Problem Description
Given a 0-indexed array of positive integers, count the number of non‐empty contiguous subarrays (called “incremovable”) that, when removed from the array, leave the remaining elements (in order) forming a strictly increasing sequence. (Note that an empty array is considered strictly increasing.)
For example, in the array [5,3,4,6,7] removing the subarray [3,4] yields [5,6,7] which is strictly increasing.
Key Insights
- Removing a subarray divides the array into a left part (before removal) and a right part (after removal). Both parts, taken alone, must be strictly increasing.
- When both parts are non-empty, an extra “bridge condition” is required: the last element of the left part must be less than the first element of the right part.
- Precomputing whether each prefix (from index 0 up to i) and each suffix (from index i to end) is strictly increasing helps quickly decide if the remaining segments are good.
- The challenge is to count in O(n log n) or O(n) time without explicitly iterating over every O(n²) subarray.
- One strategy is to treat removals in three cases: removals that remove a prefix (no left part), removals that remove a suffix (no right part) and removals “in the middle” (both parts exist). For the middle removals, binary search over candidate indices (using precomputed “suffix valid” indices) can help enforce the bridge condition.
Space and Time Complexity
Time Complexity: O(n log n) – n for scanning the array plus up to O(n log n) from binary searches. Space Complexity: O(n) – to store prefix and suffix validity arrays (and an auxiliary list for binary search).
Solution
The key idea is to note that if you remove the subarray nums[i…j], the remaining array becomes the concatenation of left = nums[0…i-1] and right = nums[j+1…n-1]. For the result to be strictly increasing: • If the left part exists (i > 0), then nums[0 … i-1] must be strictly increasing. • If the right part exists (j < n-1), then nums[j+1 … n-1] must be strictly increasing. • And if both parts exist, nums[i-1] must be strictly less than nums[j+1].
To efficiently count valid removals:
- Precompute two boolean arrays: one for prefix validity (is the subarray nums[0 … i] strictly increasing?) and one for suffix validity (is the subarray nums[i … n-1] strictly increasing?).
- Count removals in three separate cases:
- Case A: Removing a prefix (i == 0). In this case no left part exists so we only require that the right part (if non-empty) is strictly increasing.
- Case B: Removing a suffix (j == n-1). Here no right part exists so only the left part needs to be strictly increasing.
- Case C: Removing a subarray in the middle (i > 0 and j < n-1). In addition to the left and right parts being individually strictly increasing, the boundary condition nums[i-1] < nums[j+1] must hold.

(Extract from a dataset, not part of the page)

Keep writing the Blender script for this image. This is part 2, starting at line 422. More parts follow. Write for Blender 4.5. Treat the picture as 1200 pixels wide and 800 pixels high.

- For Case C, we iterate over valid starting indices (i from 1 to n-1 for which prefix ending at i–1 is strictly increasing) and use binary search (on a precollected list of indices from the right part with valid suffix property) to quickly count the number of j values (with j >= i and j < n-1) that satisfy both the right part validity and the bridge condition.
Finally, add the counts from all three cases. Special attention is needed to avoid double counting removals that are both prefix and suffix removals (i.e. removing the entire array).